Before Brexit, the EU had all kinds of problems. Now suddenly they've all been solved, apparently

Of course they haven't. But they're either problems which would exist without the EU (Syrian refugees) or problems of the Eurozone (which the UK has opted out of).

Greece had the opportunity to exit and didn't. I think because they realised that, although being in debt to the EU is bad, not being able to borrow money at all is worse.

The EU is not perfect (and the Eurozone is actually quite bad), but leaving it doesn't make it go away, doesn't address the problems that the EU is supposed to address.

To me, the dead giveaway is that nobody in the UK wants to 'own' Brexit. Farage, Johnson, Gove et al have all resigned and vanished. Why is that?
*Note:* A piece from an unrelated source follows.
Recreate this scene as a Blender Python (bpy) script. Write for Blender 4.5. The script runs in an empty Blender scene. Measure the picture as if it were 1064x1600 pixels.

The UK isn't in the Eurozone.


So the UK economy is already completely isolated from the EU, unaffected by anything going on? Oh, well, then, an awful lot of this Brexit stuff is way less of a problem than people are claiming.

I have to say that the analysis of Brexit has been some of the worst "justifying a predetermined conclusion by hyper-local rationalizations" I've ever seen in politics, and that is saying something. You can tell something is a rationalization when it feels really satisfying, but if you try to take the rationalization out into the rest of the world it either makes no sense, or even outright contradicts the thing being rationalized. Whether Brexit is good or bad, it's going to have little to do with what I've heard from either side.


I'm not saying that countries should or should not get out of the EU. I would just like to see some concrete evidences of Greece/Italy/Spain/Portugal on destroying German and British wealth.


You're setting a standard that can't be met by anyone. Any "concrete evidence" would have to provide concrete evidence of a hypothetical. But it isn't that bizarre of an idea that Germany could be better off if it wasn't tied to much weaker economies through a shared currency. Of course the problem here is that the situation is so large you can find not-quite-concrete evidence for almost any proposition.


Agreed, there is no "concrete evidence" and no way of supporting any of the sides. But let's just imagine for a while, what if it would be the exact same opposite?

Who helps richest countries go richer? How can a country grow if there is no decrease somewhere else? Maybe a greater profit if you don't need to pay for a different currency?

Edit: With help I mean get cheap labour, cheap goods, cheap rent and even being able to sell in that country's market and export abroad.